The Verge tells us about Tinder’s new Apple TV app and suggests that dating really has become a spectator sport.

Tinder is now available on Apple TV, allowing you to view potential matches on the big screen and swipe left or right using Apple’s touch-sensitive Siri Remote. (Voice controls are, disappointingly, not supported.) It may sound a little intense for a dating app, but it confirms what we’ve always suspected: dating is now firmly a spectator sport.

Tinder’s new ad campaign for the app makes this clear, with a bunch of 20 to 30-second spots showing life inside a comfortable-looking household where the two adult-ish children are still living at home (sooooo millennial, amirite?). Friends come round to vet potential matches, mom and dad offer their own unsolicited advice, and even nana has a go.

It appears to us that this has little to do with finding a date and is more of an attempt to move into so-called reality TV.

It’s certainly not a stretch. I’m not a Tinder user myself, but more than a few times I’ve been hanging with friends at a pub or flat, and someone has got out the app so that everyone gawk at the alternately earnest, pretentious, and embarrassing human slideshow inside. I mean, who doesn’t like the opportunity to judge a complete stranger based on nothing more than a few pictures and lines of text? Religions have been founded on less.

Why would you pay to use Tinder unless it is to get a date? You may want a hot first date or you may be aiming for a happy relationship.
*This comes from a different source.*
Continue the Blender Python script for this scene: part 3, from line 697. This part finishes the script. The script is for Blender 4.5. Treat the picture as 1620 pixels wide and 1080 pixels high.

In either case this sort of voyeurism does nothing to improve your chances.

What Is the Point Again of Online Dating?

As we have said before, online dating is a new and improved version of speed dating. You get to meet lots of people who are prescreened for your set of criteria.

In a formal speed dating event, at a restaurant for example, either men or women are seated, while the other gender moves from place to place. “Dates” can be as short as three minutes and typically no longer than ten minutes. When the timekeeper rings a bell or simply announces that the “date” is over, participants move on the next date. The participants fill out a contact sheet before the event. This sheet provides contact information such as name, email, and phone number. After the event each person at the speed dating event has a list of the persons that they met. Contact information is provided to both individuals of the prospective pair if both have chosen the other person from their list.

People who go to speed dating events are there to meet someone, develop a relationship and get on with a happy, hopefully married, life. Gawking at people saying dumb things in a reality show setting does not meet these criteria and is more like fantasy dating, likely to leave you tired and depressed in the end.